■ AIM OF THE EXERCISE
Transcribe the material from its first line onward, ending with the line that contains "M['palestone'], hB, bevel=.03)" and adding nothing beyond it.

■ DATA SECTION
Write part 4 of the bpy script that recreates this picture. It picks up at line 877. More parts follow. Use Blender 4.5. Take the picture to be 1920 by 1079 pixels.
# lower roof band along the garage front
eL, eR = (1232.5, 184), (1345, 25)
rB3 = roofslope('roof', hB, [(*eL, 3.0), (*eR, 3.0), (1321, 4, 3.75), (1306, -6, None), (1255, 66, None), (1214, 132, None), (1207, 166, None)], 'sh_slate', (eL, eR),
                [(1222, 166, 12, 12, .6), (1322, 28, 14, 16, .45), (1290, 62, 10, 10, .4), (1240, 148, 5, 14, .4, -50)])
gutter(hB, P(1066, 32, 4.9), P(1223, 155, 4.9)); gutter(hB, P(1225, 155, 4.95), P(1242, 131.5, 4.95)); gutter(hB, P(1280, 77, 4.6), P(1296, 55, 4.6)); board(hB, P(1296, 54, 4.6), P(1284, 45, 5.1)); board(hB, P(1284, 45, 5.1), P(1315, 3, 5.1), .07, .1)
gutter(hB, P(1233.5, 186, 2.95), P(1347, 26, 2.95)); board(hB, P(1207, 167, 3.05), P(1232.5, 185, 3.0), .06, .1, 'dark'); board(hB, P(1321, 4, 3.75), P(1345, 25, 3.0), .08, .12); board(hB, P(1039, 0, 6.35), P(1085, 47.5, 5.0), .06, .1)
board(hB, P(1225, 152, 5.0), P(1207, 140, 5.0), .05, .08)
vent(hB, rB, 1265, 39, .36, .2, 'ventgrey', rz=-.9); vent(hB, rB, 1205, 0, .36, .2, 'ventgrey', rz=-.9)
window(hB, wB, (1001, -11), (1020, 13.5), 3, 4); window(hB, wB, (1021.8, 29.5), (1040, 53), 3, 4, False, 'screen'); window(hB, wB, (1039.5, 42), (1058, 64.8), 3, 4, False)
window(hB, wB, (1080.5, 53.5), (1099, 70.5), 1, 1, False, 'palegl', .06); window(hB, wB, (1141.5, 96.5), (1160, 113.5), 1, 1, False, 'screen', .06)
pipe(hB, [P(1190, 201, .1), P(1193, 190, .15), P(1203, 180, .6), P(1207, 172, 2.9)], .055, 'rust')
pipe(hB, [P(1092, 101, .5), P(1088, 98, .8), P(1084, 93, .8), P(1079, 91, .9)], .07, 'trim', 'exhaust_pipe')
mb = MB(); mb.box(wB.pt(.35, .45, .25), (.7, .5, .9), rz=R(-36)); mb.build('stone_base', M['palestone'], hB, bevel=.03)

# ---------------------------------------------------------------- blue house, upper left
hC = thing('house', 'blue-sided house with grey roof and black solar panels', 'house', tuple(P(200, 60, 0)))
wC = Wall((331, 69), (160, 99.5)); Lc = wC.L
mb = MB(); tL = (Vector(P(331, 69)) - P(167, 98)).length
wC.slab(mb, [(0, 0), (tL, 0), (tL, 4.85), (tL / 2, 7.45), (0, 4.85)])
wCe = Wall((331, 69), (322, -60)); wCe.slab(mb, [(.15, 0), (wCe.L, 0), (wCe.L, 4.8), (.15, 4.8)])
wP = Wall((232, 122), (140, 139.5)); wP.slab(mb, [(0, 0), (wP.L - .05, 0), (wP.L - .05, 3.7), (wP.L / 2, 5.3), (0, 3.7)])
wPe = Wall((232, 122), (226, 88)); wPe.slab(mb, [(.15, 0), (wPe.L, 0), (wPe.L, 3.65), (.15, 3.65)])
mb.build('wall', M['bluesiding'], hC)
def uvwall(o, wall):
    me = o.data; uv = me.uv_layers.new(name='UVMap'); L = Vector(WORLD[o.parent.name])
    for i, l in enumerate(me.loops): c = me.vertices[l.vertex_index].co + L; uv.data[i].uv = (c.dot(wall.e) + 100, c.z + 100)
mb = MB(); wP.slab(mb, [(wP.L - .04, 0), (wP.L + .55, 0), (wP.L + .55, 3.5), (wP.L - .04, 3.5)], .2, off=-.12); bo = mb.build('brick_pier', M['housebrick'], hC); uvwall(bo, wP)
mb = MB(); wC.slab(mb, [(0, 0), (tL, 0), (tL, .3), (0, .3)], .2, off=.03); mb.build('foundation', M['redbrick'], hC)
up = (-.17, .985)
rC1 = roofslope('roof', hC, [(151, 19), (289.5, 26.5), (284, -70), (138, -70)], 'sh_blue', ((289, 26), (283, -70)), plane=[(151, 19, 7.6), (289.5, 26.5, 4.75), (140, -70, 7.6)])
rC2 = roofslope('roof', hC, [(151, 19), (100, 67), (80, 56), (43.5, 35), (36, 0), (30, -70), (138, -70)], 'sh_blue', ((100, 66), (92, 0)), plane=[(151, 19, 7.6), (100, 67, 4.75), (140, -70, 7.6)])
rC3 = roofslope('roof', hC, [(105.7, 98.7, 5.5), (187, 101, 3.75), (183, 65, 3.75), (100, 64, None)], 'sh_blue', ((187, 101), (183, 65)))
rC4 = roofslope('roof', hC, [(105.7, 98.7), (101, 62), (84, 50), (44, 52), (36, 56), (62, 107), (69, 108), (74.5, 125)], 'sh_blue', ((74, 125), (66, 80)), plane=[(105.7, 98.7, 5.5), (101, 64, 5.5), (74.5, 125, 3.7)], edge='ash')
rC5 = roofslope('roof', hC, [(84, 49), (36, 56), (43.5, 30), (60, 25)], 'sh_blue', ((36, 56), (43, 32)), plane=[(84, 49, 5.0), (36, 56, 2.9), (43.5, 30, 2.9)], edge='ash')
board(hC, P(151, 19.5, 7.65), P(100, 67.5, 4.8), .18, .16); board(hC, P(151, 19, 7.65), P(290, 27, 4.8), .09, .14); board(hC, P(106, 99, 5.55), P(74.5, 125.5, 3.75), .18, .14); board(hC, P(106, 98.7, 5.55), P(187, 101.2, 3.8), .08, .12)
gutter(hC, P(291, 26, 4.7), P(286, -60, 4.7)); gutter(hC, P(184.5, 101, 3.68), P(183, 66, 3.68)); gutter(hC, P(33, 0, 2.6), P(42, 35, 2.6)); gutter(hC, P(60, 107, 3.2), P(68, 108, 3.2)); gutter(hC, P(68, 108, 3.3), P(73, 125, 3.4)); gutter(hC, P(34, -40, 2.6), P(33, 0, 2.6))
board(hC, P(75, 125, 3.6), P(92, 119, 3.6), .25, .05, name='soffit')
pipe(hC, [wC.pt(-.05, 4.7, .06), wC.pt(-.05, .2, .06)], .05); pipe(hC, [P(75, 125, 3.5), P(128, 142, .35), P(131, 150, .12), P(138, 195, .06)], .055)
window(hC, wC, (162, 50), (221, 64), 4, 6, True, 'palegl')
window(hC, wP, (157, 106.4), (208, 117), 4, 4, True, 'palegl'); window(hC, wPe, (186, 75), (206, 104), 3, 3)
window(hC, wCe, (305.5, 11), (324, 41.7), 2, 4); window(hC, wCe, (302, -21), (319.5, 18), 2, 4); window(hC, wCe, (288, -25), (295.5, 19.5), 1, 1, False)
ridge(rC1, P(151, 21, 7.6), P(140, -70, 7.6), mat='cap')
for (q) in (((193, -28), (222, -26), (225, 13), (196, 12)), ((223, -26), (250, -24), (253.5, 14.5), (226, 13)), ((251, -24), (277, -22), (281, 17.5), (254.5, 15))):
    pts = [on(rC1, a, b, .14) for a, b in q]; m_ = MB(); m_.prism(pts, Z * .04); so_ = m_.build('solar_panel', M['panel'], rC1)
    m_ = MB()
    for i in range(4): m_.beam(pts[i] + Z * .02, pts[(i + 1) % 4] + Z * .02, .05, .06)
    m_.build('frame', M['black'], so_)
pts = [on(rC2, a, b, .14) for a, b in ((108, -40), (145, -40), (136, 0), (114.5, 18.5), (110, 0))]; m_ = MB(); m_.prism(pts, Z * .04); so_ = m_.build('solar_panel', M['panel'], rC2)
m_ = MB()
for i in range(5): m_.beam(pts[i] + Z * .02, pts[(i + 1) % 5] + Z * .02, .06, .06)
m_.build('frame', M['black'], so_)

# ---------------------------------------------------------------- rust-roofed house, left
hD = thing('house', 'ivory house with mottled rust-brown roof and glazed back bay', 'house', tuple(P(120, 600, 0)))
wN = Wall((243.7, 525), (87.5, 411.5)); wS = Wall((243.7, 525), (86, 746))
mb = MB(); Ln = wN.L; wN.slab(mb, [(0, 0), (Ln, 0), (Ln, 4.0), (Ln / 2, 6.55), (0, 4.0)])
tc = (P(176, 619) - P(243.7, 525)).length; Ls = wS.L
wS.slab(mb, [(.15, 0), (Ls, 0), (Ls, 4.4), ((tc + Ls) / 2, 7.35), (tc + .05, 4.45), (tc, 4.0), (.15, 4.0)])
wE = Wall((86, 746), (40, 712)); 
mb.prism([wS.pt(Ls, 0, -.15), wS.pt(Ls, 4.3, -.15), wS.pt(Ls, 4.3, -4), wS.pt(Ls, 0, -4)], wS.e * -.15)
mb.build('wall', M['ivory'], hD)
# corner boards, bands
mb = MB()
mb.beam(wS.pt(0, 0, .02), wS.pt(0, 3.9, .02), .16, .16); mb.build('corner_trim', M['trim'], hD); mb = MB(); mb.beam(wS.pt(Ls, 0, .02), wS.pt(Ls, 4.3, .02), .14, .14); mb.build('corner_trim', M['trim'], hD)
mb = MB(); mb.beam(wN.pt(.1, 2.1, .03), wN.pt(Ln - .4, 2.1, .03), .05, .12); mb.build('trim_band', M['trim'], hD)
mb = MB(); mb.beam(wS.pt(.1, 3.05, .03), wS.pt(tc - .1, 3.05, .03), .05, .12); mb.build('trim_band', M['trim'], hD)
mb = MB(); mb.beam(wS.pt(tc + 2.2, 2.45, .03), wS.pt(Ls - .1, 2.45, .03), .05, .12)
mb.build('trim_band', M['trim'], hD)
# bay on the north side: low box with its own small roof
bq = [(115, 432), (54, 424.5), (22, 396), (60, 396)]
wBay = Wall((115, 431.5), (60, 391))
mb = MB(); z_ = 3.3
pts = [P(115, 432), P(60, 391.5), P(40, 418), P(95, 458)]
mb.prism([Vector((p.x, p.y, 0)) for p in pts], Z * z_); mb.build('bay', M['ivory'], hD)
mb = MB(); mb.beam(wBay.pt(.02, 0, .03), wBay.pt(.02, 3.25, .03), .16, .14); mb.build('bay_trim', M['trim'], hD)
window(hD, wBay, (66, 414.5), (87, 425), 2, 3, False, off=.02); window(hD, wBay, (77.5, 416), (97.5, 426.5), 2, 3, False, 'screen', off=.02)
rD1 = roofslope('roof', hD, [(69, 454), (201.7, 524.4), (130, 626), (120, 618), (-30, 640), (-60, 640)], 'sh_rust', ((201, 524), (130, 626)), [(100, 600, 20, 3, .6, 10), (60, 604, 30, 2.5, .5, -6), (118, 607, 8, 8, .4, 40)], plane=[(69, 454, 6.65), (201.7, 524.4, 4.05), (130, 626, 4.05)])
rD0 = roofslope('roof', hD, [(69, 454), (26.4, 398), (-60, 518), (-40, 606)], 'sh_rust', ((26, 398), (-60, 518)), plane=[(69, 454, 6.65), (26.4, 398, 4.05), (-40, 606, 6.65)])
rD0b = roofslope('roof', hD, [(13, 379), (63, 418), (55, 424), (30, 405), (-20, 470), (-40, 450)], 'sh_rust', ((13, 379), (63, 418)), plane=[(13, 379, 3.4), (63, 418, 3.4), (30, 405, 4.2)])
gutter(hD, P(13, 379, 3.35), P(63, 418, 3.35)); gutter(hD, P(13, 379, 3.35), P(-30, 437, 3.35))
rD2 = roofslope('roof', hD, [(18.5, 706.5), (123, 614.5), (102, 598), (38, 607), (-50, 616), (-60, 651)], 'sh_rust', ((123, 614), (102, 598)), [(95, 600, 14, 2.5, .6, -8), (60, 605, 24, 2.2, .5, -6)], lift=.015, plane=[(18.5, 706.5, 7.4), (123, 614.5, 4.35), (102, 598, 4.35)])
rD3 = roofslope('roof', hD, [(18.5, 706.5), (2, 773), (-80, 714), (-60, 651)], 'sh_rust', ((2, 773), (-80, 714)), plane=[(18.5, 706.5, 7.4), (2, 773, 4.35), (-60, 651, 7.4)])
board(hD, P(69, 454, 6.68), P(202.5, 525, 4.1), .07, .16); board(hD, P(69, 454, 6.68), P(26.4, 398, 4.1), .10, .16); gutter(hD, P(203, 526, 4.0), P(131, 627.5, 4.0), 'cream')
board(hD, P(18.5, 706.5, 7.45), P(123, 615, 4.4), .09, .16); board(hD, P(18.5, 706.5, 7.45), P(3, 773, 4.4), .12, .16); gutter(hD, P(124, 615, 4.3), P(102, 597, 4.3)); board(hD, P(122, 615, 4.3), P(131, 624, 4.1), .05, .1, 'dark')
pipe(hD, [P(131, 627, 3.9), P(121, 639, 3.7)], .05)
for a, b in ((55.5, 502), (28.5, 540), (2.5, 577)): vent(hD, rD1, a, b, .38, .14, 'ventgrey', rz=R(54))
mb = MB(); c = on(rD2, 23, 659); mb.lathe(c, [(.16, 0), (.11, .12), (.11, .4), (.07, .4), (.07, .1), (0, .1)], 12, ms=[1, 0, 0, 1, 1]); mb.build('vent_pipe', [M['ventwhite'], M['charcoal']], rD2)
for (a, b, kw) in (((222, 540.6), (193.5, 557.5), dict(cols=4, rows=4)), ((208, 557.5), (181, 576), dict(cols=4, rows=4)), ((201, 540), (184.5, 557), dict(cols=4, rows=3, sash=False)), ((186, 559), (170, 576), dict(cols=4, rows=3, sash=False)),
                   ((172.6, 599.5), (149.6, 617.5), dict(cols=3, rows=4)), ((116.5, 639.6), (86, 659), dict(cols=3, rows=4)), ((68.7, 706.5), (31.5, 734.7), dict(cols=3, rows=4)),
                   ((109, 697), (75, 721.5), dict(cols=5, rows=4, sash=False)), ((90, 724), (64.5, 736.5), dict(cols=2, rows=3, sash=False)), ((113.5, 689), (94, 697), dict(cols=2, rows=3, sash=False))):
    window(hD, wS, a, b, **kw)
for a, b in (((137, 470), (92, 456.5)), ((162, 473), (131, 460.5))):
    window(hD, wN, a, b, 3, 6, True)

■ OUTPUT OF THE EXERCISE
Write part 4 of the bpy script that recreates this picture. It picks up at line 877. More parts follow. Use Blender 4.5. Take the picture to be 1920 by 1079 pixels.
# lower roof band along the garage front
eL, eR = (1232.5, 184), (1345, 25)
rB3 = roofslope('roof', hB, [(*eL, 3.0), (*eR, 3.0), (1321, 4, 3.75), (1306, -6, None), (1255, 66, None), (1214, 132, None), (1207, 166, None)], 'sh_slate', (eL, eR),
                [(1222, 166, 12, 12, .6), (1322, 28, 14, 16, .45), (1290, 62, 10, 10, .4), (1240, 148, 5, 14, .4, -50)])
gutter(hB, P(1066, 32, 4.9), P(1223, 155, 4.9)); gutter(hB, P(1225, 155, 4.95), P(1242, 131.5, 4.95)); gutter(hB, P(1280, 77, 4.6), P(1296, 55, 4.6)); board(hB, P(1296, 54, 4.6), P(1284, 45, 5.1)); board(hB, P(1284, 45, 5.1), P(1315, 3, 5.1), .07, .1)
gutter(hB, P(1233.5, 186, 2.95), P(1347, 26, 2.95)); board(hB, P(1207, 167, 3.05), P(1232.5, 185, 3.0), .06, .1, 'dark'); board(hB, P(1321, 4, 3.75), P(1345, 25, 3.0), .08, .12); board(hB, P(1039, 0, 6.35), P(1085, 47.5, 5.0), .06, .1)
board(hB, P(1225, 152, 5.0), P(1207, 140, 5.0), .05, .08)
vent(hB, rB, 1265, 39, .36, .2, 'ventgrey', rz=-.9); vent(hB, rB, 1205, 0, .36, .2, 'ventgrey', rz=-.9)
window(hB, wB, (1001, -11), (1020, 13.5), 3, 4); window(hB, wB, (1021.8, 29.5), (1040, 53), 3, 4, False, 'screen'); window(hB, wB, (1039.5, 42), (1058, 64.8), 3, 4, False)
window(hB, wB, (1080.5, 53.5), (1099, 70.5), 1, 1, False, 'palegl', .06); window(hB, wB, (1141.5, 96.5), (1160, 113.5), 1, 1, False, 'screen', .06)
pipe(hB, [P(1190, 201, .1), P(1193, 190, .15), P(1203, 180, .6), P(1207, 172, 2.9)], .055, 'rust')
pipe(hB, [P(1092, 101, .5), P(1088, 98, .8), P(1084, 93, .8), P(1079, 91, .9)], .07, 'trim', 'exhaust_pipe')
mb = MB(); mb.box(wB.pt(.35, .45, .25), (.7, .5, .9), rz=R(-36)); mb.build('stone_base', M['palestone'], hB, bevel=.03)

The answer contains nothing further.